Consciente ou inconscientemente o homem de hoje recriou os antigos deuses do olimpo. Para os romanos, como para os gregos, cada realidade era governada ou tutelada por um deus: Vénus ou Afrodite, a deusa do amor; Baco ou Dionísio, o deus do prazer; Cronos, o deus do tempo; Neptuno ou Posídon, o deus do mar etc… Júpiter ou Zeus, o chefe dos deuses.

No antigo Olimpo não havia deuses para realidades como a paz, a fraternidade, o amor (entendido como serviço ao outro), a generosidade, a misericórdia, a justiça. Estas são ao mesmo tempo valores humanos e atributos de Deus. Só havia deuses para as realidades materiais e mundanas que reflectiam a natureza caída do homem.

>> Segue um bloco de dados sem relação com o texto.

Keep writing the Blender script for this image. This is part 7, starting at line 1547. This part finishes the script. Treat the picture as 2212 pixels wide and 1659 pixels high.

A bíblia alerta para a tentação de dar valor de “Deus” às realidades mundanas, absolutizando-as ou idolatrando-as; não podeis servir a Deus e ao dinheiro (Lucas 16,13); não podeis servir o poder, o prazer, a fama, a juventude, a beleza física, a ciência, a técnica e tantas muitas outras realidades.

“Amar a Deus sobre todas as coisas” (Deuteronómio 6,5) significa relativizar todas as coisas, absolutizar só Deus e cultivar valores humanos que em definitiva são, eles mesmos, atributos ou definições de Deus. Ao negar a existência de Deus, a quem devemos amar sobre todas as coisas, o amor, a relação ou religação, do Homem moderno recai sobre todas as coisas, transformando-se deste modo, em politeísta, dividido, mundanizado e materialista.

 A natureza tem horror ao vazio
«Quando um espírito maligno sai de um homem, vagueia por lugares áridos em busca de repouso; e, não o encontrando, diz: 'Vou voltar para minha casa, de onde saí.' Ao chegar, encontra-a varrida e arrumada. Vai, então, e toma consigo outros sete espíritos piores do que ele; e, entrando, instalam-se ali. E o estado final daquele homem torna-se pior do que o primeiro.» Lucas 11,24-26

Tanto teístas como ateístas podem cair na tentação da idolatria; no entanto os segundos estão mais expostos que os primeiros; por um lado porque fechados à transcendência ficam à mercê da imanência, vivendo na pura mundanidade; por outro porque pretendem de uma maneira quase artificial criar um vácuo no seu íntimo e a natureza, também a humana, tem horror ao vazio.